Abstract

The economy of Tanzania, like those of many other sub-Saharan African countries, displays strong geographic and locational disparities. We develop a three-location spatial applied general equilibrium model calibrated to the 2001 Tanzanian Social Accounting Matrix to examine the impact of various public investment programs on household welfare across this diverse geography in which production and consumption are locationally specific and transport costs support equilibrium price differences across locations. We examine how different public investment packages combined with reforms in the transport sector alter the equilibrium structure and location of economic activity. The choice of financing arrangement matters for welfare, since tax incidence, relative price, and real exchange rate movements are non-neutral. We show that the distributional consequences of alternative investment programs may matter more in terms of household welfare than the direct consequences of targeting investment to particular sectors or locations.

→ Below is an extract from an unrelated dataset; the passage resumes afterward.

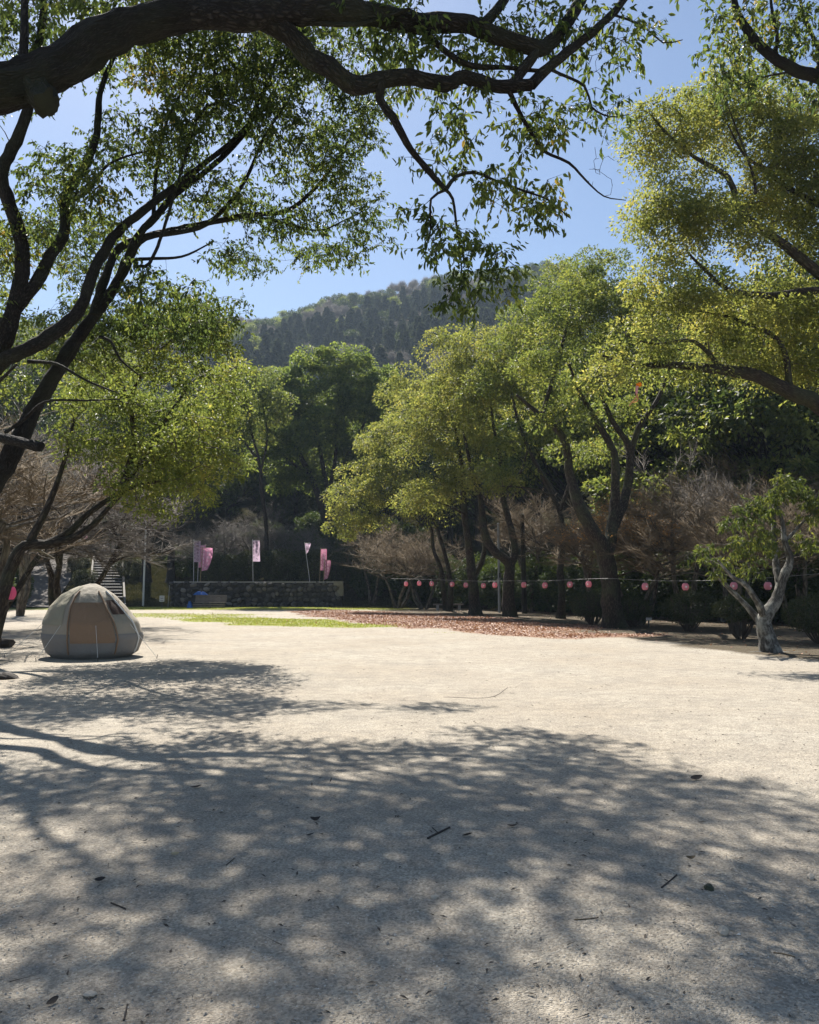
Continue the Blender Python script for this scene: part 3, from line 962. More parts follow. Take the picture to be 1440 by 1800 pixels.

For instance, under some financing scenarios, interventions that aid agriculture may lead to decreases in the welfare of the rural unskilled labor force, because the financing mechanisms create distortions that effectively skew the terms of trade sufficiently powerfully against the rural unskilled as to outweigh the direct welfare-enhancing effects of the public investment. We also note that welfare gains are generated by the movement of rural workers out of quasi-subsistence agriculture into higher productivity jobs in other sectors and locations.